THE DAMNED THINGS

THE DAMNED THINGS

Fall Out Boy + Anthrax + Every Time I Die = a different kind of rock supergroup

The first sound on Ironiclast, the debut album from unlikely hard-rock supergroup the Damned Things, is a monster guitar riff characteristic of six-string slingers Scott Ian and Rob Caggiano from thrash-metal mainstay Anthrax. The songs that follow are fast, tight and laser-precise—kind of like Every Time I Die, singer Keith Buckley and bassist Josh Newton’s veteran metal-core outfit. Meanwhile, the soaring modern-rock melodies remind one of Fall Out Boy, former home to Damned Things guitarist Joe Trohman and drummer Andy Hurley.

Trohman is used to hearing such piecemeal dissections, but he sees the band as more than the mathematical sum of its parts. “It’s easy to say that, because some of it’s heavy, and some of it’s melodic,” he says. “But we wrote what we liked. We weren’t saying, ‘Let’s do an equal mix.’ That was definitely never part of the equation, at least consciously. When we started, the idea was to keep it pretty heavy but have a point to everything and try to not do anything any of us had already done.”

The Damned Things came together four years ago, before Fall Out Boy went on its current indefinite hiatus. Trohman met Ian through a mutual friend, and despite vastly different résumés, the guitarists bonded over a shared love of classic rock. “We met and talked about bands we were into, especially the older rock bands that kick-started the idea of heavy metal, like Black Sabbath and Thin Lizzy,” says Trohman, who had played in metal groups with Hurley before Fall Out Boy formed. “It was like, ‘We both like this stuff. Oh, you’re writing music? Oh, I like writing, too. Let’s do a band.’”

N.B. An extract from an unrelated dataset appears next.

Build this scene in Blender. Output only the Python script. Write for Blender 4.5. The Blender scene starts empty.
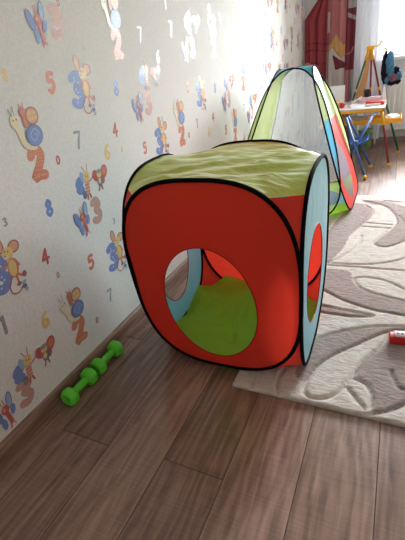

They had no trouble recruiting the other members, but all three of their regular bands were busy with other projects at the time. It was only recently that the six musicians found time to cut Ironiclast, produced by Trohman and Caggiano, and prepare for their first-ever U.S. tour. “We’d been trying our best to wait to unleash this band and do it properly, in a way it wouldn’t be offensive to the other bands we were in or offensive to the fans,” Trohman says. “We don’t want to confuse people.” And they don’t want to stop now. The Damned Things (named for a line in Ram Jam’s ’70s version of Leadbelly’s “Black Betty”) will tour together through at least the end of February, and plans are already afoot for another album. “I troll the internet like a creep, and I’ve seen people be like, ‘This better not be a one-off, or I’m going to be pissed off,’” he says. “I like that. I’m already thinking of how I want the next one to sound.”